Öğretim üyesinden YÖK’e mektup

Öğretim üyesinden YÖK’e mektup

Böyükata, YÖK’e gönderdiği makalesinde, hazırlık aşamasında olan YÖK Yasa Çalışmalarına ilişkin görüş önerilerini dile getirdi

Bozok Üniversitesi’nin başarılı öğretim üyelerinden Doç. Dr. Mustafa Böyükata, YÖK’e gönderdiği makalesinde, hazırlık aşamasında olan YÖK Yasa Çalışmalarına ilişkin görüş önerilerini dile getirdi. YÖK’ün www.yok.gov.tr adresinde yayınlanan makalede önemli tespitler yer alıyor.

“Üniversite çalışanlarının özlük haklarında iyileştirme ihtiyacı açıktır.

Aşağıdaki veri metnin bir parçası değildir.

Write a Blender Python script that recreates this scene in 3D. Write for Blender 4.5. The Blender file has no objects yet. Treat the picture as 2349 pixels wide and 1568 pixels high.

Temel aylık maaşlarda tatmin edici bir taban ödemenin belirlenmesi ve üzeri ödemelerin performansa dayalı yapılandırılmasının faydalı olacağını düşünüyorum” diye başlayan yazısında Böyükata, araştırma ve akademik faaliyetler bakımından daha serbest hareket alanına ihtiyaç duyulduğuna dikkat çekti.

Böyükata; “Mesela, Doçent düzeyinde bir araştırmacının araştırma projelerinde; hem mali açıdan hem de çalıştıracağı yardımcı eleman açışından çalışmaları çerçevesinde özerk ve özgür olmalıdır. Tam bağımsız çalışabilme ve taleplerine ilişkin ihtiyaçların kısa sürede giderilebilmeli ve öncelikli tutulmalıdır. Yapacağı faaliyetlerde hesap verebilir olunmalı ancak sorgulanıcı konumda tutulmamalıdır. Formaliteler ve mekanizmalardan kaynaklanan gecikmelerin önüne geçilmelidir” dedi.

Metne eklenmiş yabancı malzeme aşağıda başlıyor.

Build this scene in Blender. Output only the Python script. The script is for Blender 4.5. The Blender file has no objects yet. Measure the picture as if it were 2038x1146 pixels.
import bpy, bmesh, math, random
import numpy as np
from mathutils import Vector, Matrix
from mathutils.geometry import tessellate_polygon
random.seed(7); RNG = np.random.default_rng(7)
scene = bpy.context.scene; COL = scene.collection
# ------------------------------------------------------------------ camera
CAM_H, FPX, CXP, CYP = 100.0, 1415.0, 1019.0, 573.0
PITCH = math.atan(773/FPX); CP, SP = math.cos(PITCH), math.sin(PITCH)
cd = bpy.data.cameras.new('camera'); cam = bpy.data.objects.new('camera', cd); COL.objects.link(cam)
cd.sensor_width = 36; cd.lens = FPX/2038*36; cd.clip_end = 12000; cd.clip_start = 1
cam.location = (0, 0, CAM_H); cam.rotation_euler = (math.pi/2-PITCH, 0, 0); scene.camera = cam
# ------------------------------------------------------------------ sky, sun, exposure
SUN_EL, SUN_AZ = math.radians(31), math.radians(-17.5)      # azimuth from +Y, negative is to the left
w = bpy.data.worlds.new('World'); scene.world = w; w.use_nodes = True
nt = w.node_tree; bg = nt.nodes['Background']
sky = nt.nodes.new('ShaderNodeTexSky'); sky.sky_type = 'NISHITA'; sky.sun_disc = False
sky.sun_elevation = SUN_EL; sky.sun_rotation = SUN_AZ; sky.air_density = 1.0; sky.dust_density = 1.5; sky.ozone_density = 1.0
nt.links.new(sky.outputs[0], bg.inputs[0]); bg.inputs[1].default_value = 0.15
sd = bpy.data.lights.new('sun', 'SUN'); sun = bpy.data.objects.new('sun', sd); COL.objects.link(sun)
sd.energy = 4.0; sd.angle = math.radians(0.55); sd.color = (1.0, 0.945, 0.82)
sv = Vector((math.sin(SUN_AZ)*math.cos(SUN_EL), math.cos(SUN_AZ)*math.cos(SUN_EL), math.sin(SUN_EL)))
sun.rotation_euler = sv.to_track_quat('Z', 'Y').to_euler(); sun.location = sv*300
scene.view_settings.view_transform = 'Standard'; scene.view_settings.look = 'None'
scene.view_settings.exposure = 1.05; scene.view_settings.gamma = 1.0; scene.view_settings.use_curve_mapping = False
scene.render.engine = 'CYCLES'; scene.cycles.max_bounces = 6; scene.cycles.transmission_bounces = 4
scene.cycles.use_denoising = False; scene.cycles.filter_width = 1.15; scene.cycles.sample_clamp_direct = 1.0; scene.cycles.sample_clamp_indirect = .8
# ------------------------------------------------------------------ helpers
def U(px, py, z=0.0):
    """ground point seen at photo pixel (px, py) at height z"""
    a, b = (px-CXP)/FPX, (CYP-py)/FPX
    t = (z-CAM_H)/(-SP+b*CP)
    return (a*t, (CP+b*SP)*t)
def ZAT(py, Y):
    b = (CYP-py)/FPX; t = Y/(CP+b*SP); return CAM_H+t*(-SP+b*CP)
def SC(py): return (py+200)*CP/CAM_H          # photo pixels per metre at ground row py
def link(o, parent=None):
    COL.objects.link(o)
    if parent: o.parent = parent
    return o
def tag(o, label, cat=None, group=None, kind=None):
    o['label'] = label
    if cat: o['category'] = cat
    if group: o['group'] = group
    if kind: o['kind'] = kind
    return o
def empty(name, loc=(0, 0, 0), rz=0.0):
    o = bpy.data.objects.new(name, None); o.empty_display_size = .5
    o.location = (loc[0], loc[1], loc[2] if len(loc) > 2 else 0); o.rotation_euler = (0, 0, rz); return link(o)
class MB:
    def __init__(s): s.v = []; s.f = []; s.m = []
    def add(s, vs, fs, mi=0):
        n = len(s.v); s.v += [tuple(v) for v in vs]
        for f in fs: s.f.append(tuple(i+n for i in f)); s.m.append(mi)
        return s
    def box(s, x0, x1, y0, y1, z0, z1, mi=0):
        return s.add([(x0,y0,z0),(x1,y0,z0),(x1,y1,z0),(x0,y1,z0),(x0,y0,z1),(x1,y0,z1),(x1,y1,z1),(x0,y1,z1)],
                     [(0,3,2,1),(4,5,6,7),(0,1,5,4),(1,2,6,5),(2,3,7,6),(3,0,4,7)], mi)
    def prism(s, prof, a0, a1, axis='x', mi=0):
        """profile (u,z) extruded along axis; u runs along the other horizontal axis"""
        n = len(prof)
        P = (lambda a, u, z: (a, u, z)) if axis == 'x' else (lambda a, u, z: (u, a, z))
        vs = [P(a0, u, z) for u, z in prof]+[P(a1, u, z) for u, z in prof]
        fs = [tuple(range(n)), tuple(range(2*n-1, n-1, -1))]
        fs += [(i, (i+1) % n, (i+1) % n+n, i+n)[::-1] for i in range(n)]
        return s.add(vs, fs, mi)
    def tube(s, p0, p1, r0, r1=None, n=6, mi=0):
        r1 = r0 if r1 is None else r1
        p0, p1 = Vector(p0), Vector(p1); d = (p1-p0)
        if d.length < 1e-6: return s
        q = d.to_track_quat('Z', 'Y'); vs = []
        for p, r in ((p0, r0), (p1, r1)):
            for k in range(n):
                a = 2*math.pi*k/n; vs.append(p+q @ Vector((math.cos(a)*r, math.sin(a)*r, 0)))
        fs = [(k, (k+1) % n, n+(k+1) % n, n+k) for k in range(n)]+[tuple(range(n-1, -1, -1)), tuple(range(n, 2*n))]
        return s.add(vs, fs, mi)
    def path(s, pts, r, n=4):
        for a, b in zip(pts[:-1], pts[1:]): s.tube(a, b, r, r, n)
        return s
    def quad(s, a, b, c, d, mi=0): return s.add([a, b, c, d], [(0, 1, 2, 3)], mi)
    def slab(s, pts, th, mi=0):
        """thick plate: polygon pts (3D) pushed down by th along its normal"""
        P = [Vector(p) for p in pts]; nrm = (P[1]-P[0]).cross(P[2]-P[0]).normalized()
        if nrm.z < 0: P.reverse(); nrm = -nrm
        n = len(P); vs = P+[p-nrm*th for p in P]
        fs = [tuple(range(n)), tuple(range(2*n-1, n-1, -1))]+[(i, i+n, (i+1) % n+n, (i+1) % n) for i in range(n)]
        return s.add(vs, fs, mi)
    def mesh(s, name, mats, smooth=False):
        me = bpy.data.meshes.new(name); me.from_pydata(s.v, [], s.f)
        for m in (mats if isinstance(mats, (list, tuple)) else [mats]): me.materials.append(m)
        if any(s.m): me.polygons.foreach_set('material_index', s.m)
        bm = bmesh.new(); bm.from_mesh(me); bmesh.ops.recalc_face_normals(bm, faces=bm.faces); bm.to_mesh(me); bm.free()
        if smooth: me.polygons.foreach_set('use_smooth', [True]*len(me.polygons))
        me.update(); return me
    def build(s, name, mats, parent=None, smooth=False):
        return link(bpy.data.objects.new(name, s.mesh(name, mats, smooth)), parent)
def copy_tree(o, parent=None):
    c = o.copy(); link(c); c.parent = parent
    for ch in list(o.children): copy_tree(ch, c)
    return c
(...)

Üniversitelerdeki atama ve görevde yükselmelerde de gerçek  manada iyileştirme yapılması gerektiğine işaret eden Böyükata makalesinde şu görüşlere yer verdi:
“Mesela, pek çok kurumda uzman yardımcısı olarak alınan elemanlar, şartları oluştuğunda uzman olurlar. Bakanlıklarda bu şekildedir. Ama üniversitelerde yardımcı akademik personel olan bir araştırma görevlisi doktorayı bitirdiğinde, gerekli şartları sağlasa dahi öğretim üyeliğine geçişte yığınla engelle karşılaşır. Emniyette veya askeri kurumlarda gerekli şartlar oluştuğunda (yani kriterler tamamlandığında) rütbeler ve dereceler doğal olarak elde edilir.

Fakat üniversitelerde Doçentlik unvanına sahip bir akademisyen, kadroya atanmada kurumun istediği özellikleri taşısa dahi atanamayabilir, rahatlıkla bekletilir.
Profesörlüğe atanmada da gerekliliği anlaşılamayan noktalar vardır. Profesörlüğe atanmada kriterler olmalı, bu kriterlere uygunluğu değerlendiren bir komisyon bulundurulmalı ve jüriye ihtiyaç olmamalıdır. Beş yıl gibi bir bekleme süresi olması da anlaşılır gibi değildir.

Eğer bir süre konacaksa gerekliliği anlaşılır olmalıdır. Örneğin neden bekletilme süresi 7 yıl değil de veya 3 yıl değil de 5 yıldır? Bunun için bir gerekçe bulamıyorum. Ayrıca süresi dolduğunda atamanın önünde, kadro sağlanamaması gibi, engelleyici veya geciktirici gerekçeler yönetim ve idare tarafından çok rahat üretilebilmektedir. Böyle bir durum olmamalı ve kriterleri sağlayanların başvuru yaparak bilgilendirmesini takiben en geç bir ay içerisinde atanma sürecinin tamamlanmasını sağlayıcı hususlar yasada yer almalıdır.

Genel anlamda baktığımızda, Rektörü seçecek pozisyondaki akademik personelin (öğretim üyelerinin) üniversiteye kazandırılması veya görevlerinde yükseltilmesinde en etkin insiyatif ve yetkinin yine rektörde olması çelişkili bir durumdur.
Bu kadrolaşmayı ve tek tipleştirmeyi doğurmaktadır. Bu yüzden de üniversitelerimiz gelişme yolunda çok zaman kaybetmekte ve telafisi mümkün olmayan mağduriyetler ortaya çıkmaktadır. Demokratikleşme boyutu da ayrıca tartışılır hale dönüşmektedir. Rektörlerin kanaatleri belirleyici unsur olmamalıdır. Böylesi çelişkili durumlar yeni yasa ile çözülmelidir.”